**Given task:**
Set down the full listing exactly, character for character.

**Stored data:**
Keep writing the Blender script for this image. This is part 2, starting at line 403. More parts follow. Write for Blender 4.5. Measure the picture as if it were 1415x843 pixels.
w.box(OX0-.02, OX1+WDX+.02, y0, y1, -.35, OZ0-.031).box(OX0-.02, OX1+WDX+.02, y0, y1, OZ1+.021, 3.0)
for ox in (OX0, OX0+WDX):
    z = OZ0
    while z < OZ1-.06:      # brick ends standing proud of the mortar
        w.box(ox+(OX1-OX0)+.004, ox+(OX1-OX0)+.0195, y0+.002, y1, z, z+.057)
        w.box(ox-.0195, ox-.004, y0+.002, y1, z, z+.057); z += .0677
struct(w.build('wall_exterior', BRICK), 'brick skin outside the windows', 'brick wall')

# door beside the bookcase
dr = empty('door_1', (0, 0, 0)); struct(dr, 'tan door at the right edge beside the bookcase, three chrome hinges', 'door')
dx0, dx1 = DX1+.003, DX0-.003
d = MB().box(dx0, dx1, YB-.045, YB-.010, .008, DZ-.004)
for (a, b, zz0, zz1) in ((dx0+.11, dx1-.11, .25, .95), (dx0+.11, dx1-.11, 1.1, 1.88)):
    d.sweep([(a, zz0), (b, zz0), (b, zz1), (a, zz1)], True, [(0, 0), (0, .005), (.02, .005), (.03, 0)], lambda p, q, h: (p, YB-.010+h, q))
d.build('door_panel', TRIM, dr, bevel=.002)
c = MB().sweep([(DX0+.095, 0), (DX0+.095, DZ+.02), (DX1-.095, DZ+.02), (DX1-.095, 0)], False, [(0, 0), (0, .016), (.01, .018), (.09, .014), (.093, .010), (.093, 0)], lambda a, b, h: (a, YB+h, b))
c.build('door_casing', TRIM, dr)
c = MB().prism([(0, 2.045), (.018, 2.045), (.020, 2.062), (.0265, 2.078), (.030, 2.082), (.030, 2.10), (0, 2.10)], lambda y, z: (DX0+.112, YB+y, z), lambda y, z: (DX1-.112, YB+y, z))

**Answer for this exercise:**
Keep writing the Blender script for this image. This is part 2, starting at line 403. More parts follow. Write for Blender 4.5. Measure the picture as if it were 1415x843 pixels.
w.box(OX0-.02, OX1+WDX+.02, y0, y1, -.35, OZ0-.031).box(OX0-.02, OX1+WDX+.02, y0, y1, OZ1+.021, 3.0)
for ox in (OX0, OX0+WDX):
    z = OZ0
    while z < OZ1-.06:      # brick ends standing proud of the mortar
        w.box(ox+(OX1-OX0)+.004, ox+(OX1-OX0)+.0195, y0+.002, y1, z, z+.057)
        w.box(ox-.0195, ox-.004, y0+.002, y1, z, z+.057); z += .0677
struct(w.build('wall_exterior', BRICK), 'brick skin outside the windows', 'brick wall')

# door beside the bookcase
dr = empty('door_1', (0, 0, 0)); struct(dr, 'tan door at the right edge beside the bookcase, three chrome hinges', 'door')
dx0, dx1 = DX1+.003, DX0-.003
d = MB().box(dx0, dx1, YB-.045, YB-.010, .008, DZ-.004)
for (a, b, zz0, zz1) in ((dx0+.11, dx1-.11, .25, .95), (dx0+.11, dx1-.11, 1.1, 1.88)):
    d.sweep([(a, zz0), (b, zz0), (b, zz1), (a, zz1)], True, [(0, 0), (0, .005), (.02, .005), (.03, 0)], lambda p, q, h: (p, YB-.010+h, q))
d.build('door_panel', TRIM, dr, bevel=.002)
c = MB().sweep([(DX0+.095, 0), (DX0+.095, DZ+.02), (DX1-.095, DZ+.02), (DX1-.095, 0)], False, [(0, 0), (0, .016), (.01, .018), (.09, .014), (.093, .010), (.093, 0)], lambda a, b, h: (a, YB+h, b))
c.build('door_casing', TRIM, dr)
c = MB().prism([(0, 2.045), (.018, 2.045), (.020, 2.062), (.0265, 2.078), (.030, 2.082), (.030, 2.10), (0, 2.10)], lambda y, z: (DX0+.112, YB+y, z), lambda y, z: (DX1-.112, YB+y, z))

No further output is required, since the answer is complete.